___ Data block

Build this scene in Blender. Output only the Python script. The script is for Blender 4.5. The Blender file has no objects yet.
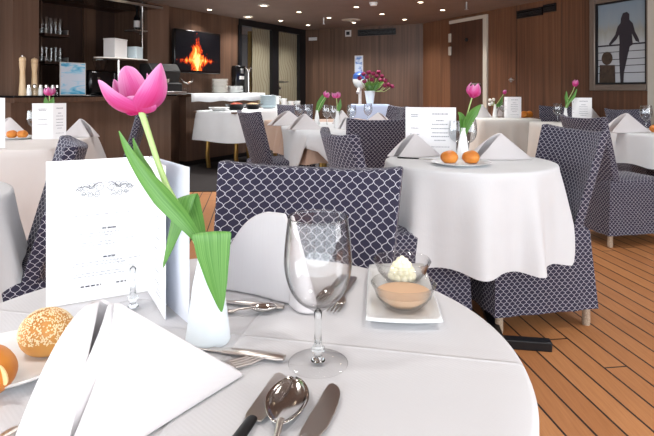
import bpy, bmesh, math, random
from mathutils import Vector, Matrix
R = random.Random(7)
C = bpy.context.scene.collection
PI = math.pi
CAM_H, F, HX, HY = 1.11, 540.0, 327.0, 90.0
CEIL = 2.3
TZ = 0.75

def at(px, py, z):
    """point of the place at height z seen at that spot of the photograph"""
    d = (CAM_H - z) * F / (py - HY)
    return Vector(((px - HX) / F * d, d, z))

def dep(px, py, d):
    return Vector(((px - HX) / F * d, d, CAM_H - (py - HY) * d / F))

# ------------------------------------------------------------------ materials
def lin(c):
    return tuple(((v / 255) / 12.92 if v / 255 <= .04045 else ((v / 255 + .055) / 1.055) ** 2.4) for v in c) + (1,)

class NT:
    def __init__(s, name):
        s.m = bpy.data.materials.new(name); s.m.use_nodes = True
        s.t = s.m.node_tree; s.b = s.t.nodes['Principled BSDF']; s.o = s.t.nodes['Material Output']
    def n(s, typ, **kw):
        nd = s.t.nodes.new(typ)
        for k, v in kw.items():
            if k.startswith('i_'): nd.inputs[k[2:]].default_value = v
            elif k.startswith('n_'): nd.inputs[int(k[2:])].default_value = v
            else: setattr(nd, k, v)
        return nd
    def l(s, a, b): s.t.links.new(a, b)
    def mth(s, op, a, b=None, clamp=False):
        nd = s.t.nodes.new('ShaderNodeMath'); nd.operation = op; nd.use_clamp = clamp
        for i, v in enumerate((a, b)):
            if v is None: continue
            if isinstance(v, (int, float)): nd.inputs[i].default_value = v
            else: s.l(v, nd.inputs[i])
        return nd.outputs[0]
    def ramp(s, fac, stops, interp='LINEAR'):
        nd = s.t.nodes.new('ShaderNodeValToRGB'); cr = nd.color_ramp; cr.interpolation = interp
        while len(cr.elements) < len(stops): cr.elements.new(.5)
        for e, (p, c) in zip(cr.elements, stops): e.position = p; e.color = lin(c) if len(c) == 3 else c
        s.l(fac, nd.inputs[0]); return nd.outputs[0]
    def noise(s, vec, scale=5, detail=3, rough=.5, dist=0):
        nd = s.n('ShaderNodeTexNoise', i_Scale=scale, i_Detail=detail, i_Roughness=rough, i_Distortion=dist)
        if vec is not None: s.l(vec, nd.inputs['Vector'])
        return nd.outputs[0]
    def coord(s, out='Object', scale=None, rot=None):
        tc = s.n('ShaderNodeTexCoord').outputs[out]
        if scale or rot:
            mp = s.n('ShaderNodeMapping')
            if scale: mp.inputs['Scale'].default_value = scale
            if rot: mp.inputs['Rotation'].default_value = rot
            s.l(tc, mp.inputs['Vector']); return mp.outputs[0]
        return tc
    def bump(s, h, strength=.3, dist=.002):
        nd = s.n('ShaderNodeBump', i_Strength=strength, i_Distance=dist)
        s.l(h, nd.inputs['Height']); s.l(nd.outputs[0], s.b.inputs['Normal'])

def pm(name, col, rough=.5, metal=0, spec=.5, emit=None, es=1, coat=0, trans=0):
    t = NT(name); b = t.b
    b.inputs['Base Color'].default_value = lin(col); b.inputs['Roughness'].default_value = rough
    b.inputs['Metallic'].default_value = metal; b.inputs['Specular IOR Level'].default_value = spec
    b.inputs['Coat Weight'].default_value = coat
    b.inputs['Transmission Weight'].default_value = trans
    if emit: b.inputs['Emission Color'].default_value = lin(emit); b.inputs['Emission Strength'].default_value = es
    return t.m

def mottled(name, c1, c2, scale=20, rough=.6, bump=0, bd=.002, coord='Object', cs=None, spec=.4):
    t = NT(name); v = t.coord(coord, cs); f = t.noise(v, scale, 4)
    t.l(t.ramp(f, [(.3, c1), (.7, c2)]), t.b.inputs['Base Color'])
    t.b.inputs['Roughness'].default_value = rough; t.b.inputs['Specular IOR Level'].default_value = spec
    if bump: t.bump(f, bump, bd)
    return t.m

def wood_mat(name, c1, c2, rot=None, rough=.38):
    t = NT(name)
    v = t.coord('Object', (22, 22, .55))
    f = t.noise(v, 1.0, 5, .6, .3)
    f2 = t.noise(t.coord('Object', (1.3, 1.3, .02)), 1.0, 2)
    fm = t.mth('ADD', t.mth('MULTIPLY', f, .65), t.mth('MULTIPLY', f2, .35))
    t.l(t.ramp(fm, [(.32, c1), (.68, c2)]), t.b.inputs['Base Color'])
    t.b.inputs['Roughness'].default_value = rough; t.b.inputs['Specular IOR Level'].default_value = .35
    return t.m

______

Prompt.
Reproduce all of the data exactly, omitting each picture it holds.

Final result.
Build this scene in Blender. Output only the Python script. The script is for Blender 4.5. The Blender file has no objects yet.
import bpy, bmesh, math, random
from mathutils import Vector, Matrix
R = random.Random(7)
C = bpy.context.scene.collection
PI = math.pi
CAM_H, F, HX, HY = 1.11, 540.0, 327.0, 90.0
CEIL = 2.3
TZ = 0.75

def at(px, py, z):
    """point of the place at height z seen at that spot of the photograph"""
    d = (CAM_H - z) * F / (py - HY)
    return Vector(((px - HX) / F * d, d, z))

def dep(px, py, d):
    return Vector(((px - HX) / F * d, d, CAM_H - (py - HY) * d / F))

# ------------------------------------------------------------------ materials
def lin(c):
    return tuple(((v / 255) / 12.92 if v / 255 <= .04045 else ((v / 255 + .055) / 1.055) ** 2.4) for v in c) + (1,)

class NT:
    def __init__(s, name):
        s.m = bpy.data.materials.new(name); s.m.use_nodes = True
        s.t = s.m.node_tree; s.b = s.t.nodes['Principled BSDF']; s.o = s.t.nodes['Material Output']
    def n(s, typ, **kw):
        nd = s.t.nodes.new(typ)
        for k, v in kw.items():
            if k.startswith('i_'): nd.inputs[k[2:]].default_value = v
            elif k.startswith('n_'): nd.inputs[int(k[2:])].default_value = v
            else: setattr(nd, k, v)
        return nd
    def l(s, a, b): s.t.links.new(a, b)
    def mth(s, op, a, b=None, clamp=False):
        nd = s.t.nodes.new('ShaderNodeMath'); nd.operation = op; nd.use_clamp = clamp
        for i, v in enumerate((a, b)):
            if v is None: continue
            if isinstance(v, (int, float)): nd.inputs[i].default_value = v
            else: s.l(v, nd.inputs[i])
        return nd.outputs[0]
    def ramp(s, fac, stops, interp='LINEAR'):
        nd = s.t.nodes.new('ShaderNodeValToRGB'); cr = nd.color_ramp; cr.interpolation = interp
        while len(cr.elements) < len(stops): cr.elements.new(.5)
        for e, (p, c) in zip(cr.elements, stops): e.position = p; e.color = lin(c) if len(c) == 3 else c
        s.l(fac, nd.inputs[0]); return nd.outputs[0]
    def noise(s, vec, scale=5, detail=3, rough=.5, dist=0):
        nd = s.n('ShaderNodeTexNoise', i_Scale=scale, i_Detail=detail, i_Roughness=rough, i_Distortion=dist)
        if vec is not None: s.l(vec, nd.inputs['Vector'])
        return nd.outputs[0]
    def coord(s, out='Object', scale=None, rot=None):
        tc = s.n('ShaderNodeTexCoord').outputs[out]
        if scale or rot:
            mp = s.n('ShaderNodeMapping')
            if scale: mp.inputs['Scale'].default_value = scale
            if rot: mp.inputs['Rotation'].default_value = rot
            s.l(tc, mp.inputs['Vector']); return mp.outputs[0]
        return tc
    def bump(s, h, strength=.3, dist=.002):
        nd = s.n('ShaderNodeBump', i_Strength=strength, i_Distance=dist)
        s.l(h, nd.inputs['Height']); s.l(nd.outputs[0], s.b.inputs['Normal'])

def pm(name, col, rough=.5, metal=0, spec=.5, emit=None, es=1, coat=0, trans=0):
    t = NT(name); b = t.b
    b.inputs['Base Color'].default_value = lin(col); b.inputs['Roughness'].default_value = rough
    b.inputs['Metallic'].default_value = metal; b.inputs['Specular IOR Level'].default_value = spec
    b.inputs['Coat Weight'].default_value = coat
    b.inputs['Transmission Weight'].default_value = trans
    if emit: b.inputs['Emission Color'].default_value = lin(emit); b.inputs['Emission Strength'].default_value = es
    return t.m

def mottled(name, c1, c2, scale=20, rough=.6, bump=0, bd=.002, coord='Object', cs=None, spec=.4):
    t = NT(name); v = t.coord(coord, cs); f = t.noise(v, scale, 4)
    t.l(t.ramp(f, [(.3, c1), (.7, c2)]), t.b.inputs['Base Color'])
    t.b.inputs['Roughness'].default_value = rough; t.b.inputs['Specular IOR Level'].default_value = spec
    if bump: t.bump(f, bump, bd)
    return t.m

def wood_mat(name, c1, c2, rot=None, rough=.38):
    t = NT(name)
    v = t.coord('Object', (22, 22, .55))
    f = t.noise(v, 1.0, 5, .6, .3)
    f2 = t.noise(t.coord('Object', (1.3, 1.3, .02)), 1.0, 2)
    fm = t.mth('ADD', t.mth('MULTIPLY', f, .65), t.mth('MULTIPLY', f2, .35))
    t.l(t.ramp(fm, [(.32, c1), (.68, c2)]), t.b.inputs['Base Color'])
    t.b.inputs['Roughness'].default_value = rough; t.b.inputs['Specular IOR Level'].default_value = .35
    return t.m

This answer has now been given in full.